Goblin Queen (She/Her/Hers)
Above red copied from the article - so the way some feats or maybe half of the 2K plus that were in the game cause serious balance issues. How can any game balance how 2000 feats might interact? Keep the music,her of feats in check in PF2 and I'll check it out, but if paizo plans on mass producing feats like they did in PF, I'm hesitant to invest cause I know I'll lose interest 2 years in in trying to keep up.
I share your concern. But I think it’s safe to assume that the core books won’t contain 2000 feats, and that the feats they do include in the core rules will be at least reasonably balanced against each other. So, worst comes to worst, folks like us can run “core books only” games. That’s how I tend to run most games anyway, no matter the system - the core rules are all fair game, anything from outside the core is off-limits unless otherwise specified. Then I’ll tailor what outside sources I allow to suit the specific campaign.
 

I just hope it's nothing like 5E counterspell, which uses up a spell slot and a reaction from both the target and the caster before allowing the original spell to go through unimpeded.

Counterspell doesnt use up a reaction from the target. Not sure where you've read that.

I personally would prefer it to be a class ability that wizards get as distinct from sorcerors. While sorcers gain innate talent, wizards, who study the process and flow of casting spells are able to distrupt this process in others ×/day based on etc etc
 

Counterspell doesnt use up a reaction from the target. Not sure where you've read that.
Here's how Counterspell works in 5E, in practice:
1) The enemy casts a spell
2) The PC wizard spends their reaction and a spell slot to counter that spell
3) The enemy spends their reaction and a spell slot to counter that counter

The end result is that the spell goes through as normal and the PC wizard loses a spell slot.

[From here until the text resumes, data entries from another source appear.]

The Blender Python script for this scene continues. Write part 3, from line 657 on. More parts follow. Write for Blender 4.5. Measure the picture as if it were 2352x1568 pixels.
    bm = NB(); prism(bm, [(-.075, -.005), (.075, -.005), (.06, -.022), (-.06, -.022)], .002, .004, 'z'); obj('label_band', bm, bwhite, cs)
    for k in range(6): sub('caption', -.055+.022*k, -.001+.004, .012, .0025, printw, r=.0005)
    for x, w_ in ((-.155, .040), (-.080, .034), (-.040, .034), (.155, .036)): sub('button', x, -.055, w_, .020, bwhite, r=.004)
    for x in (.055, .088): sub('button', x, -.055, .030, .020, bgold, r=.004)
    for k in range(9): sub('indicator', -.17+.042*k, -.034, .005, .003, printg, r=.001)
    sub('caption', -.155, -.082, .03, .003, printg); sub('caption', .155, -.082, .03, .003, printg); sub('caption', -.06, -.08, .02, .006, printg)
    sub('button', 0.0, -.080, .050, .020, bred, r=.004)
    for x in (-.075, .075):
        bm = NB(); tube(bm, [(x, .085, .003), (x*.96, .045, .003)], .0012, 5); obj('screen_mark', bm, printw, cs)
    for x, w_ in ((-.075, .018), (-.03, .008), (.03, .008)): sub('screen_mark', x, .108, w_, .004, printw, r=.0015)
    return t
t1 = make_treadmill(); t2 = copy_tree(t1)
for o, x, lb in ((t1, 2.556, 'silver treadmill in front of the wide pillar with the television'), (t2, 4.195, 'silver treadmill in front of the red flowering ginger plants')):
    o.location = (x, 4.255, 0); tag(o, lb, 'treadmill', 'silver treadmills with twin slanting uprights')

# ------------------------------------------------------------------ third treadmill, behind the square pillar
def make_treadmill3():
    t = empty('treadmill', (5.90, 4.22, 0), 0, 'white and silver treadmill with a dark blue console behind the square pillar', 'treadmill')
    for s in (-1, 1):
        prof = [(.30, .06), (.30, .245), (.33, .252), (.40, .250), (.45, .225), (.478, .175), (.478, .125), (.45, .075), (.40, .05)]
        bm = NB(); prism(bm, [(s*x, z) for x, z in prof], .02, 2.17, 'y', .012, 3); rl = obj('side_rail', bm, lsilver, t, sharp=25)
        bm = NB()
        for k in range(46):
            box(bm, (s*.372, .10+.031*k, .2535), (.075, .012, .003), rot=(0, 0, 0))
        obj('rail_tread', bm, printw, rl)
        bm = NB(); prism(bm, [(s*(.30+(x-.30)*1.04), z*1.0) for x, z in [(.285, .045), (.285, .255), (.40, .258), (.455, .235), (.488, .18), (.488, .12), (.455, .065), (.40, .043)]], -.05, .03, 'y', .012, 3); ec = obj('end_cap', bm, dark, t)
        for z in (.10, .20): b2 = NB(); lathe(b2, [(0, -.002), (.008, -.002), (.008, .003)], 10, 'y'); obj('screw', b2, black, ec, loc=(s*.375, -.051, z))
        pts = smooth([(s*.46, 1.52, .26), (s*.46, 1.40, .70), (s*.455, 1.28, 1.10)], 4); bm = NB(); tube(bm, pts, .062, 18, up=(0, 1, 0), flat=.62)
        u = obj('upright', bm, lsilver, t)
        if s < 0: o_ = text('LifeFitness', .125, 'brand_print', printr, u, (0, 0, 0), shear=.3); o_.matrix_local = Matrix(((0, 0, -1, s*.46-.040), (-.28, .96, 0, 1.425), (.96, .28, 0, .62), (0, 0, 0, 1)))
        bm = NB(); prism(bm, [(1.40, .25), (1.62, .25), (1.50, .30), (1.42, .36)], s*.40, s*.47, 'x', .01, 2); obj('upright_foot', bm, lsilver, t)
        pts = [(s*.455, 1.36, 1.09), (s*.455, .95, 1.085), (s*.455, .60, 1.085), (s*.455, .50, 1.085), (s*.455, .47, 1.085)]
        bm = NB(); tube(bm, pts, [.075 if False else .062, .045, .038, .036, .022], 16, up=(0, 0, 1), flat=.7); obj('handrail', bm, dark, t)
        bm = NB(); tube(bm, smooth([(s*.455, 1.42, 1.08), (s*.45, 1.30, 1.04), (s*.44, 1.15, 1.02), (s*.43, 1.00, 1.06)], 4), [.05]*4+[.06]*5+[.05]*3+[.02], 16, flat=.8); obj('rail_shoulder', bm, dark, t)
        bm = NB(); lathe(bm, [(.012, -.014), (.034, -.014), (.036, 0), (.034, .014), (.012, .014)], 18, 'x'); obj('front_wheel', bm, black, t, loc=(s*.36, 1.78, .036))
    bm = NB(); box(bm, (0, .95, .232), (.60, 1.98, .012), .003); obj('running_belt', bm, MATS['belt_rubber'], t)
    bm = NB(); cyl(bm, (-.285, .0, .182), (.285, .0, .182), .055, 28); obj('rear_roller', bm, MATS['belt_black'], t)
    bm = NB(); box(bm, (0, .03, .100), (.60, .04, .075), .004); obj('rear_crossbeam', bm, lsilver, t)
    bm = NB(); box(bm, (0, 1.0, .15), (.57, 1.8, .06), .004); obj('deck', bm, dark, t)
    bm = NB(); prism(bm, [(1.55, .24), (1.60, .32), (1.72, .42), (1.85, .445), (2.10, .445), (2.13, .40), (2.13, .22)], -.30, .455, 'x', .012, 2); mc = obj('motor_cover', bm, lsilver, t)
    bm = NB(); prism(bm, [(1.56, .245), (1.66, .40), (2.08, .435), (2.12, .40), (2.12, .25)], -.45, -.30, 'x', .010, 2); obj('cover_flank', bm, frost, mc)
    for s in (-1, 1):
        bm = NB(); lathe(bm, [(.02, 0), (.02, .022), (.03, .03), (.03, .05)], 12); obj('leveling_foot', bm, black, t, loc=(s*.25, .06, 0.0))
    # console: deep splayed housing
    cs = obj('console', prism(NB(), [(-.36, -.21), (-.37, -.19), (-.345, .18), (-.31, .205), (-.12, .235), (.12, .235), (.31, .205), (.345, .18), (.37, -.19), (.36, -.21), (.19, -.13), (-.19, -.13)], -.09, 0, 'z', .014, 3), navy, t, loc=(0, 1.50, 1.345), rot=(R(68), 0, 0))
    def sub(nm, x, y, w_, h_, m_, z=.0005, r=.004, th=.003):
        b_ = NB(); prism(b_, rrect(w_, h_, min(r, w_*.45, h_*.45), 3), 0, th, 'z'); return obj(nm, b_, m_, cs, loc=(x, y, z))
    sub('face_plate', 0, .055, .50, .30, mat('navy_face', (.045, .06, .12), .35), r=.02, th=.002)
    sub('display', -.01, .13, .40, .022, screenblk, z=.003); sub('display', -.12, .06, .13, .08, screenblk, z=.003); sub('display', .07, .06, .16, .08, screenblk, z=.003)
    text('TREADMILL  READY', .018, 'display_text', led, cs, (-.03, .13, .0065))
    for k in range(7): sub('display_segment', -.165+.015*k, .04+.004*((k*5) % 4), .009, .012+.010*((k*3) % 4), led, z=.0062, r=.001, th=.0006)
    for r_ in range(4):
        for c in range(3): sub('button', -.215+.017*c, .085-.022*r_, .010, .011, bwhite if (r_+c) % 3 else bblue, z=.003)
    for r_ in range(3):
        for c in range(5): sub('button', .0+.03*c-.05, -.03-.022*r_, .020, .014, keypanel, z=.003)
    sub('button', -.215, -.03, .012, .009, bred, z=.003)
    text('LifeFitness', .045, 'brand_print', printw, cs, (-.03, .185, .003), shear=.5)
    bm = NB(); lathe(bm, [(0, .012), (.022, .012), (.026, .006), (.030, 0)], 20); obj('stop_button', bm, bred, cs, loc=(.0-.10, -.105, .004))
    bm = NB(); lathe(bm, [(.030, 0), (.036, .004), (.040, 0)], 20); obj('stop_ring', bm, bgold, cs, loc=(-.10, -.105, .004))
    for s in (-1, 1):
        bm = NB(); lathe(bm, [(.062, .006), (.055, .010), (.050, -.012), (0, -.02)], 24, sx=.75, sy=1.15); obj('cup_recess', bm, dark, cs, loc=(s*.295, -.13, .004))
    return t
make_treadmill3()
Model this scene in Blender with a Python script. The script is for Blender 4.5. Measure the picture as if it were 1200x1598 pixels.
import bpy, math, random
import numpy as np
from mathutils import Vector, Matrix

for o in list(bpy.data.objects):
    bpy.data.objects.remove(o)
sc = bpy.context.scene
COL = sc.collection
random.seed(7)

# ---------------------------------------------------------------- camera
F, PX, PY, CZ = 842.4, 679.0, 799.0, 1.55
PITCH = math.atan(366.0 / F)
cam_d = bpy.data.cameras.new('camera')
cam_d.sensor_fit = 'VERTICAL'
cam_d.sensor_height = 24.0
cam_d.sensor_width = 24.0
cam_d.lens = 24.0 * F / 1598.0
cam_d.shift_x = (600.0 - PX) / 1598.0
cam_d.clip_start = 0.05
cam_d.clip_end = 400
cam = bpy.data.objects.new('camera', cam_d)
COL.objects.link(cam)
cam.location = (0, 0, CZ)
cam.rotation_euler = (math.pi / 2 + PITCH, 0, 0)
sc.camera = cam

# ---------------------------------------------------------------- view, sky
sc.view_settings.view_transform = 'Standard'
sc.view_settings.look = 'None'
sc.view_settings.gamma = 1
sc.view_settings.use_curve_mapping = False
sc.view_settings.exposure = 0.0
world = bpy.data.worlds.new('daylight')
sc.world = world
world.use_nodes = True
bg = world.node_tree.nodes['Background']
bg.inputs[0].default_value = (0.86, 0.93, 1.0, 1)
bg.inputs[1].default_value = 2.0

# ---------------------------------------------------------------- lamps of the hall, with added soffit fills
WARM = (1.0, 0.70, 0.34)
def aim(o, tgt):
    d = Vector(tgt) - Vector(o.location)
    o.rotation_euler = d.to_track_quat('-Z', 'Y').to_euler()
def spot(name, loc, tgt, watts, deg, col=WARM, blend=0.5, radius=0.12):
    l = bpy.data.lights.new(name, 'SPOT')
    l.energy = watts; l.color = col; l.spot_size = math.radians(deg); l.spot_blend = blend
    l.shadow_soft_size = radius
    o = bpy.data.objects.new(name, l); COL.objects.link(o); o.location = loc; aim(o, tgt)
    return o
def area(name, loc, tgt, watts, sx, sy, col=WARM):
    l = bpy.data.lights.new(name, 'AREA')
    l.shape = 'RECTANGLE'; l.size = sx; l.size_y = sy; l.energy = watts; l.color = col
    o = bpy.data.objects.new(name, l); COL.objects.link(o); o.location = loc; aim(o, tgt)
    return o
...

It's a strictly worse situation than if Counterspell had never existed in the first place.
 

If we're assuming that the opposing spellcaster has counterspell, yes.

I would prefer counter spell to be more like an ability check only certain casters can do (this imo would differentiate wizards from other arcane casters).

In the situation there are 2 counterspellers, this could be resolved in an opppsesd check, aka wizard duel
 

If we're assuming that the opposing spellcaster has counterspell, yes.
I can't imagine not taking it, if it was an option. After all, not taking counterspell means you can't actually cast your own spell, since the enemy will obviously counter it, since it's just a reaction and they don't have to ready an action or anything.

And if you have it, but the enemy doesn't, then they aren't going to waste their action to cast a spell because there's no reason for you to not counter them.

If countering in Pathfinder is so obtuse as to be unusable, then 5E represents the opposite extreme, where it's so trivial as to become meaningless. In both cases, the game is improved by simply ignoring those rules.
 

Anselyn

Explorer
I can't imagine not taking it, if it was an option. After all, not taking counterspell means you can't actually cast your own spell, since the enemy will obviously counter it, since it's just a reaction and they don't have to ready an action or anything.

And if you have it, but the enemy doesn't, then they aren't going to waste their action to cast a spell because there's no reason for you to not counter them.

If countering in Pathfinder is so obtuse as to be unusable, then 5E represents the opposite extreme, where it's so trivial as to become meaningless. In both cases, the game is improved by simply ignoring those rules.

But if you are the fighter, you've just been made more important as the spellcasters rapidly attrit their resources. That may a desirable outcome for the non casters and the game.